- SHORT PROBLEM -
Output every line below exactly.

- DATA SECTION -
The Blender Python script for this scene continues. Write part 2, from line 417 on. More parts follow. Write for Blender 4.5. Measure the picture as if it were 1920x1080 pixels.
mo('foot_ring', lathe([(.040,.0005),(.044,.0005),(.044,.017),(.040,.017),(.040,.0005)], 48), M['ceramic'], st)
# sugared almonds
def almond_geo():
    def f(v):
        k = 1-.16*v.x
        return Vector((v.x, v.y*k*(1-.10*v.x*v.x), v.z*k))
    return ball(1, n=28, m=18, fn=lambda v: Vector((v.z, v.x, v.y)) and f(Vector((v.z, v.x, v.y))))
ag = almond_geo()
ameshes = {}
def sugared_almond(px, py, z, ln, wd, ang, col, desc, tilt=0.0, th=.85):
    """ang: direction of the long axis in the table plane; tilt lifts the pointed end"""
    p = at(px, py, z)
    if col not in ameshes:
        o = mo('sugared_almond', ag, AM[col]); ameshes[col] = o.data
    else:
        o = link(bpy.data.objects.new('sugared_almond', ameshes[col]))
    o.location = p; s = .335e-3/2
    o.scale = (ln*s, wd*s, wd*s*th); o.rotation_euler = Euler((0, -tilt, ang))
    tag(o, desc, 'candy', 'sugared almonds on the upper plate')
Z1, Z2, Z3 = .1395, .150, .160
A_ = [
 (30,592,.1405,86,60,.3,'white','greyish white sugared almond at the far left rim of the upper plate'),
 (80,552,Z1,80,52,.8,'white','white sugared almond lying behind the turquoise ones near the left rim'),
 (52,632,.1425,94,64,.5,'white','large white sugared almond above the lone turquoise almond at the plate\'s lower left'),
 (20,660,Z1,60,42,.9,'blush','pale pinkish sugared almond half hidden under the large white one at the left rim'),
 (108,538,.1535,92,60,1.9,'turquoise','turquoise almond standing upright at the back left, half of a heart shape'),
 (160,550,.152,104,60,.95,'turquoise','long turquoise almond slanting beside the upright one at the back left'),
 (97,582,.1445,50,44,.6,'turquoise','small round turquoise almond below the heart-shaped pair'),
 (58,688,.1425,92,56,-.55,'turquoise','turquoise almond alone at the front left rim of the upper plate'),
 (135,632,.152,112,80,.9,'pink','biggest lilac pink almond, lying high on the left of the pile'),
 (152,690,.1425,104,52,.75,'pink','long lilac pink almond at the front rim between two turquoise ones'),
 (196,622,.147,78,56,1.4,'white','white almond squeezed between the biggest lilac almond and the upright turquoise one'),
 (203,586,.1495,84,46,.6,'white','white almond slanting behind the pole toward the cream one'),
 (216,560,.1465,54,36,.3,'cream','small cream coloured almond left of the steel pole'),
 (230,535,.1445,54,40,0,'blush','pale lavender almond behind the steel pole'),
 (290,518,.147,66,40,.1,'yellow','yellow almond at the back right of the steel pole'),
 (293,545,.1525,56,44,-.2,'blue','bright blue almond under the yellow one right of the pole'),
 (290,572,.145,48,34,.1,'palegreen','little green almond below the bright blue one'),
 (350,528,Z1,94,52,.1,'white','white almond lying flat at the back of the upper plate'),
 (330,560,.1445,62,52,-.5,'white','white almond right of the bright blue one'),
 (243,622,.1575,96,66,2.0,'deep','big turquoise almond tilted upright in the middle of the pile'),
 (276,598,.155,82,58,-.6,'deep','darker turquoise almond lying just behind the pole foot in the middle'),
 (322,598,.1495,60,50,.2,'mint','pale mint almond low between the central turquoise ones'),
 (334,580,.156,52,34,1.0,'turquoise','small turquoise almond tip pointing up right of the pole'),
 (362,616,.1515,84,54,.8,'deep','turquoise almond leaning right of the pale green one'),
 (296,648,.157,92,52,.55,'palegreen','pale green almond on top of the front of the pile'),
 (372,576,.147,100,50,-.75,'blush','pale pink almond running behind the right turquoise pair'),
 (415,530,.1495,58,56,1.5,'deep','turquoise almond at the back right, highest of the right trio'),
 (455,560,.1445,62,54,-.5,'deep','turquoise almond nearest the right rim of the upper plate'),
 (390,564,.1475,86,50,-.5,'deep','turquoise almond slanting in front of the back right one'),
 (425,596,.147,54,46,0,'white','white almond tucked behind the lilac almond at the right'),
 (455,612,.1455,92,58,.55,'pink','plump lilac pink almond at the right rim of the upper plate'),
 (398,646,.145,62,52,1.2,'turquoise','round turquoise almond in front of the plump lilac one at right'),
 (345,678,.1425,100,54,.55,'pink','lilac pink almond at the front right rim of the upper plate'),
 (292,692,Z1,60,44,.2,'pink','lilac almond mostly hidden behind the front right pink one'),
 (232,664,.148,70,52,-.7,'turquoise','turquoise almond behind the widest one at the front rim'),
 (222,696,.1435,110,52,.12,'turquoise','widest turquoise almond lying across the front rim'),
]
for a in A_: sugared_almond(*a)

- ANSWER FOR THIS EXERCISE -
The Blender Python script for this scene continues. Write part 2, from line 417 on. More parts follow. Write for Blender 4.5. Measure the picture as if it were 1920x1080 pixels.
mo('foot_ring', lathe([(.040,.0005),(.044,.0005),(.044,.017),(.040,.017),(.040,.0005)], 48), M['ceramic'], st)
# sugared almonds
def almond_geo():
    def f(v):
        k = 1-.16*v.x
        return Vector((v.x, v.y*k*(1-.10*v.x*v.x), v.z*k))
    return ball(1, n=28, m=18, fn=lambda v: Vector((v.z, v.x, v.y)) and f(Vector((v.z, v.x, v.y))))
ag = almond_geo()
ameshes = {}
def sugared_almond(px, py, z, ln, wd, ang, col, desc, tilt=0.0, th=.85):
    """ang: direction of the long axis in the table plane; tilt lifts the pointed end"""
    p = at(px, py, z)
    if col not in ameshes:
        o = mo('sugared_almond', ag, AM[col]); ameshes[col] = o.data
    else:
        o = link(bpy.data.objects.new('sugared_almond', ameshes[col]))
    o.location = p; s = .335e-3/2
    o.scale = (ln*s, wd*s, wd*s*th); o.rotation_euler = Euler((0, -tilt, ang))
    tag(o, desc, 'candy', 'sugared almonds on the upper plate')
Z1, Z2, Z3 = .1395, .150, .160
A_ = [
 (30,592,.1405,86,60,.3,'white','greyish white sugared almond at the far left rim of the upper plate'),
 (80,552,Z1,80,52,.8,'white','white sugared almond lying behind the turquoise ones near the left rim'),
 (52,632,.1425,94,64,.5,'white','large white sugared almond above the lone turquoise almond at the plate\'s lower left'),
 (20,660,Z1,60,42,.9,'blush','pale pinkish sugared almond half hidden under the large white one at the left rim'),
 (108,538,.1535,92,60,1.9,'turquoise','turquoise almond standing upright at the back left, half of a heart shape'),
 (160,550,.152,104,60,.95,'turquoise','long turquoise almond slanting beside the upright one at the back left'),
 (97,582,.1445,50,44,.6,'turquoise','small round turquoise almond below the heart-shaped pair'),
 (58,688,.1425,92,56,-.55,'turquoise','turquoise almond alone at the front left rim of the upper plate'),
 (135,632,.152,112,80,.9,'pink','biggest lilac pink almond, lying high on the left of the pile'),
 (152,690,.1425,104,52,.75,'pink','long lilac pink almond at the front rim between two turquoise ones'),
 (196,622,.147,78,56,1.4,'white','white almond squeezed between the biggest lilac almond and the upright turquoise one'),
 (203,586,.1495,84,46,.6,'white','white almond slanting behind the pole toward the cream one'),
 (216,560,.1465,54,36,.3,'cream','small cream coloured almond left of the steel pole'),
 (230,535,.1445,54,40,0,'blush','pale lavender almond behind the steel pole'),
 (290,518,.147,66,40,.1,'yellow','yellow almond at the back right of the steel pole'),
 (293,545,.1525,56,44,-.2,'blue','bright blue almond under the yellow one right of the pole'),
 (290,572,.145,48,34,.1,'palegreen','little green almond below the bright blue one'),
 (350,528,Z1,94,52,.1,'white','white almond lying flat at the back of the upper plate'),
 (330,560,.1445,62,52,-.5,'white','white almond right of the bright blue one'),
 (243,622,.1575,96,66,2.0,'deep','big turquoise almond tilted upright in the middle of the pile'),
 (276,598,.155,82,58,-.6,'deep','darker turquoise almond lying just behind the pole foot in the middle'),
 (322,598,.1495,60,50,.2,'mint','pale mint almond low between the central turquoise ones'),
 (334,580,.156,52,34,1.0,'turquoise','small turquoise almond tip pointing up right of the pole'),
 (362,616,.1515,84,54,.8,'deep','turquoise almond leaning right of the pale green one'),
 (296,648,.157,92,52,.55,'palegreen','pale green almond on top of the front of the pile'),
 (372,576,.147,100,50,-.75,'blush','pale pink almond running behind the right turquoise pair'),
 (415,530,.1495,58,56,1.5,'deep','turquoise almond at the back right, highest of the right trio'),
 (455,560,.1445,62,54,-.5,'deep','turquoise almond nearest the right rim of the upper plate'),
 (390,564,.1475,86,50,-.5,'deep','turquoise almond slanting in front of the back right one'),
 (425,596,.147,54,46,0,'white','white almond tucked behind the lilac almond at the right'),
 (455,612,.1455,92,58,.55,'pink','plump lilac pink almond at the right rim of the upper plate'),
 (398,646,.145,62,52,1.2,'turquoise','round turquoise almond in front of the plump lilac one at right'),
 (345,678,.1425,100,54,.55,'pink','lilac pink almond at the front right rim of the upper plate'),
 (292,692,Z1,60,44,.2,'pink','lilac almond mostly hidden behind the front right pink one'),
 (232,664,.148,70,52,-.7,'turquoise','turquoise almond behind the widest one at the front rim'),
 (222,696,.1435,110,52,.12,'turquoise','widest turquoise almond lying across the front rim'),
]
for a in A_: sugared_almond(*a)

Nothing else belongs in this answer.